After reviewing almost 300 applications and interviewing 35 finalists, we are thrilled to announce our selections for the 2013 Soros Justice Fellowships. The 2013 cohort, a mix of 14 emerging and established leaders, includes lawyers and grassroots organizers, policy advocates, an investigative journalist, a former prosecutor; a university professor, and a multidisciplinary artist/activist. Working in 9 different states and Puerto Rico, the fellows will be taking on a range of criminal justice reform issues at the local, state, and national levels.

Since its inception in 1997, the Soros Justice Fellowships Program has supported more than 300 individuals who have worked, in the aggregate, on virtually every issue on the criminal justice landscape.

What is especially striking about the 2013 cohort is its embodiment of our long-standing commitment to promote the leadership of people who have been directly impacted by this country’s harsh carceral system. Calvin Duncan, Mujahid Farid, and Tyrone Werts all served extraordinarily long periods of time in prison and now, as free men, are poised to lead others on issues that matter greatly to their communities and those who’ve endured similar experiences. Joshua Gravens was incarcerated as a child in Texas and subsequently placed on the state’s sex offense registry. He has since become a lone courageous voice speaking out against the harms suffered by people who are placed on sex offense registries as children. As a young child, Amanda Alexander endured the impact of incarceration on her own family, an ordeal that gives her firsthand insight into the work she now proposes to undertake in Detroit on behalf of similarly affected families. Charity Tolliver, who will be working to raise awareness around the distressing connection between the foster care and justice systems, is herself a foster mother and has a deep personal connection to the issue.

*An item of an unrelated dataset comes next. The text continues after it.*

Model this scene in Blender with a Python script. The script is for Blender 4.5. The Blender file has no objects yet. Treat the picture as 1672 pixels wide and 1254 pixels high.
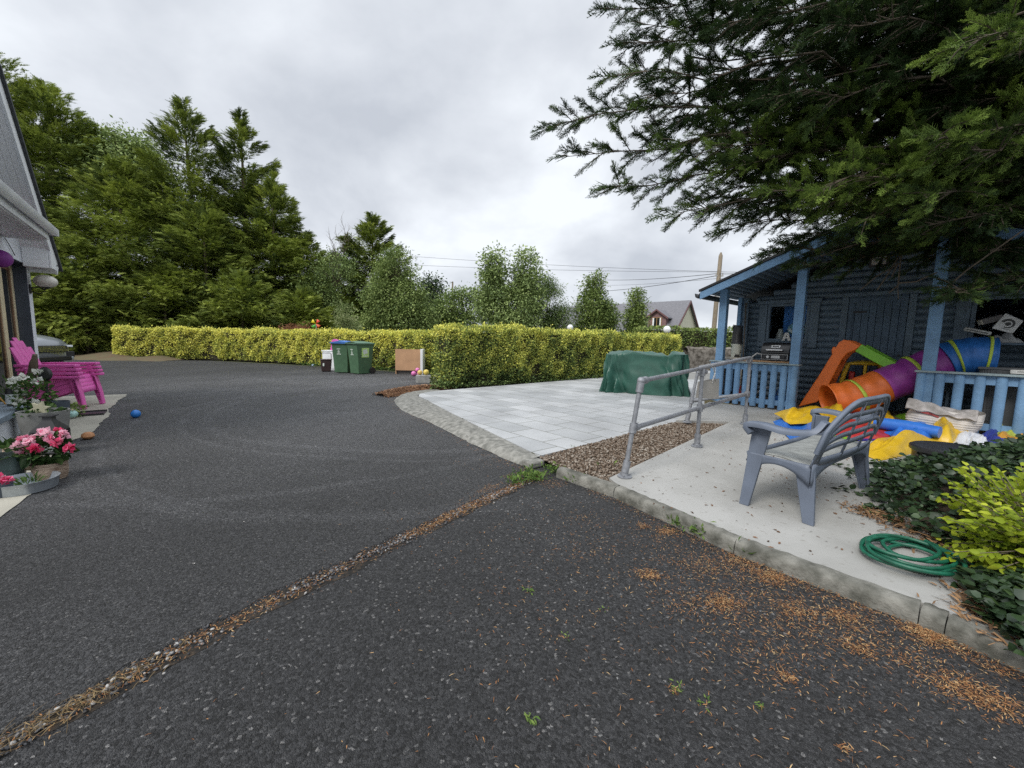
import bpy, bmesh, math, random
import numpy as np
from mathutils import Vector, Matrix
sc = bpy.context.scene
col = sc.collection
# ------------------------------------------------------------------ camera
CAM_H, FPX, TILT, ROLL = 1.3, 650.0, math.atan(70/650), .022
_f = Vector((0, math.cos(TILT), -math.sin(TILT))); _u0 = Vector((0, math.sin(TILT), math.cos(TILT))); _r0 = Vector((1, 0, 0))
_r = math.cos(ROLL)*_r0 + math.sin(ROLL)*_u0
_u = -math.sin(ROLL)*_r0 + math.cos(ROLL)*_u0
cd = bpy.data.cameras.new('camera'); cam = bpy.data.objects.new('camera', cd); col.objects.link(cam)
m3 = Matrix((_r, _u, -_f)).transposed()
cam.matrix_world = Matrix.Translation((0, 0, CAM_H)) @ m3.to_4x4()
cd.sensor_width = 36; cd.lens = FPX/1672*36; cd.clip_start = .02; cd.clip_end = 3000
sc.camera = cam
# ------------------------------------------------------------------ world: overcast sky
SUN_DIR = Vector((-.50, -.52, .70)).normalized()
SUN_EL = math.asin(SUN_DIR.z); SUN_ROT = math.atan2(SUN_DIR.x, SUN_DIR.y)
w = bpy.data.worlds.new('World'); sc.world = w; w.use_nodes = True
nt = w.node_tree; N = nt.nodes; Lk = nt.links; N.clear()
def nn(t, **k):
    n = N.new(t)
    for a, b in k.items(): setattr(n, a, b)
    return n
sky = nn('ShaderNodeTexSky', sky_type='NISHITA'); sky.sun_disc = False; sky.sun_elevation = SUN_EL; sky.sun_rotation = SUN_ROT
skb = nn('ShaderNodeVectorMath', operation='SCALE'); skb.inputs['Scale'].default_value = .10; Lk.new(sky.outputs[0], skb.inputs[0])
tc = nn('ShaderNodeTexCoord'); sx = nn('ShaderNodeSeparateXYZ'); Lk.new(tc.outputs['Generated'], sx.inputs[0])
mx = nn('ShaderNodeMath', operation='MAXIMUM'); mx.inputs[1].default_value = 0; Lk.new(sx.outputs['Z'], mx.inputs[0])
ad = nn('ShaderNodeMath', operation='ADD'); ad.inputs[1].default_value = .45; Lk.new(mx.outputs[0], ad.inputs[0])
cb = nn('ShaderNodeCombineXYZ')
for i, ax in enumerate('XY'):
    d = nn('ShaderNodeMath', operation='DIVIDE'); Lk.new(sx.outputs[ax], d.inputs[0]); Lk.new(ad.outputs[0], d.inputs[1]); Lk.new(d.outputs[0], cb.inputs[i])
n1 = nn('ShaderNodeTexNoise'); n1.inputs['Scale'].default_value = 1.75; n1.inputs['Detail'].default_value = 7; n1.inputs['Roughness'].default_value = .52; n1.inputs['Distortion'].default_value = .15
mp = nn('ShaderNodeMapping'); mp.inputs['Location'].default_value = (3.1, 1.7, 0); Lk.new(cb.outputs[0], mp.inputs[0]); Lk.new(mp.outputs[0], n1.inputs['Vector'])
cr = nn('ShaderNodeValToRGB'); Lk.new(n1.outputs[0], cr.inputs[0])
e = cr.color_ramp.elements
e[0].position = .36; e[0].color = (.52, .555, .615, 1); e[1].position = .64; e[1].color = (.86, .90, .95, 1)
k = e.new(.5); k.color = (.68, .715, .77, 1)
# an overcast sky is brighter overhead than near the horizon
zr = nn('ShaderNodeMapRange', interpolation_type='SMOOTHSTEP'); zr.inputs['From Min'].default_value = .60; zr.inputs['From Max'].default_value = .92; zr.inputs['To Min'].default_value = 1.0; zr.inputs['To Max'].default_value = 2.3
Lk.new(sx.outputs['Z'], zr.inputs[0])
sv = nn('ShaderNodeVectorMath', operation='SCALE'); Lk.new(cr.outputs[0], sv.inputs[0]); Lk.new(zr.outputs[0], sv.inputs['Scale'])
mix = nn('ShaderNodeMix', data_type='RGBA'); mix.inputs['Factor'].default_value = .96
Lk.new(skb.outputs[0], mix.inputs['A']); Lk.new(sv.outputs[0], mix.inputs['B'])
bg = nn('ShaderNodeBackground'); Lk.new(mix.outputs['Result'], bg.inputs[0]); bg.inputs[1].default_value = 1.0
ow = nn('ShaderNodeOutputWorld'); Lk.new(bg.outputs[0], ow.inputs[0])
ld = bpy.data.lights.new('sun', 'SUN'); ld.energy = 2.3; ld.angle = math.radians(22); ld.color = (1, .96, .9)
lo = bpy.data.objects.new('sun', ld); col.objects.link(lo); lo.rotation_euler = SUN_DIR.to_track_quat('Z', 'Y').to_euler()
sc.view_settings.view_transform = 'Standard'; sc.view_settings.look = 'None'; sc.view_settings.gamma = 1; sc.view_settings.exposure = 0.2
sc.cycles.use_denoising = False; sc.cycles.max_bounces = 6; sc.cycles.transparent_max_bounces = 8

# ------------------------------------------------------------------ helpers
rnd = random.Random(5)
def G(px, py, z=0.):
    d = _f*FPX + _r*(px-836) - _u*(py-627); t = (z-CAM_H)/d.z
    return Vector((0, 0, CAM_H)) + d*t
def AT(px, py, Y):
    d = _f*FPX + _r*(px-836) - _u*(py-627)
    return Vector((0, 0, CAM_H)) + d*(Y/d.y)
ANG = math.radians(-50)
def slab_z(x, y): return .085 + .016*(x*.766+y*.643-2.8)

def mat(name, c, rough=.6, var=.12, scale=6., bump=0., bscale=80., metal=0., spec=.5, c2=None, detail=4, emit=0, stretch=None, trans=0, coat=0, lo=.35, hi=.65):
    m = bpy.data.materials.new(name); m.use_nodes = True
    t = m.node_tree; p = t.nodes['Principled BSDF']
    p.inputs['Roughness'].default_value = rough; p.inputs['Metallic'].default_value = metal; p.inputs['Specular IOR Level'].default_value = spec
    if coat: p.inputs['Coat Weight'].default_value = coat
    a = tuple(x*(1-var) for x in c)+(1,); b = (tuple(c2) if c2 else tuple(min(1, x*(1+var)) for x in c))+(1,)
    tcn = t.nodes.new('ShaderNodeTexCoord'); vec = tcn.outputs['Object']
    if stretch:
        mpn = t.nodes.new('ShaderNodeMapping'); mpn.inputs['Scale'].default_value = stretch; t.links.new(vec, mpn.inputs[0]); vec = mpn.outputs[0]
    no = t.nodes.new('ShaderNodeTexNoise'); no.inputs['Scale'].default_value = scale; no.inputs['Detail'].default_value = detail; t.links.new(vec, no.inputs['Vector'])
    rp = t.nodes.new('ShaderNodeValToRGB'); rp.color_ramp.elements[0].position = lo; rp.color_ramp.elements[1].position = hi
    rp.color_ramp.elements[0].color = a; rp.color_ramp.elements[1].color = b
    t.links.new(no.outputs[0], rp.inputs[0]); t.links.new(rp.outputs[0], p.inputs['Base Color'])
    if bump:
        bn = t.nodes.new('ShaderNodeTexNoise'); bn.inputs['Scale'].default_value = bscale; bn.inputs['Detail'].default_value = 5; t.links.new(vec, bn.inputs['Vector'])
        bu = t.nodes.new('ShaderNodeBump'); bu.inputs['Strength'].default_value = min(1, bump); bu.inputs['Distance'].default_value = .01*max(1, bump); t.links.new(bn.outputs[0], bu.inputs['Height']); t.links.new(bu.outputs[0], p.inputs['Normal'])
    if trans:
        p.inputs['Transmission Weight'].default_value = trans
    return m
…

All of these individuals are exceptionally talented in their own right, but their collective presence in this year’s cohort signals our steadfast belief that directly-impacted individuals have a singularly critical role to play in any effort at reform.

Another characteristic of this year’s cohort is the degree to which it embraces our larger vision for supporting work on behalf of constituencies often given little voice or visibility. Whether on behalf of transgender immigrants in immigration detention (Olga Tomchin), people placed on ever-proliferating sex offense registries (Joshua Gravens), people who have grown old in prison (Mujahid Farid), or those held for months, years or decades in solitary confinement (Jackie Sumell), much of the work to be undertaken in this year’s cohort represents a commitment to promote the dignity and humanity of the most invisible and marginalized among us.

In other respects, the 2013 fellows reflect the fellowship program’s ability to inform our work at the Open Society Foundations in a variety of ways—whether on crucial criminal justice reform issues like the death penalty (Luis Trelles), racial profiling (Ian Mance), or particular manifestations of the failed war on drugs (Marbre Stahly-Butts and Kylee Sunderlin); emerging trends like the ascendance of faith in prison life (Tanya Erzen); or key moments in the policy landscape, as with the opportunities presented under the Affordable Care Act for ensuring meaningful access to health care for people returning home from prison and jail (Maureen Barden).  We anticipate that all of these projects will add value, not only to their respective fields, but also to the full body of our work.

We look forward to the prospect of these individuals becoming part of the larger community of Soros Justice Fellows and expect that they will make vital contributions to the field of criminal justice reform as well as to the broader Open Society Foundations’ interest in addressing core threats to open society in the United States.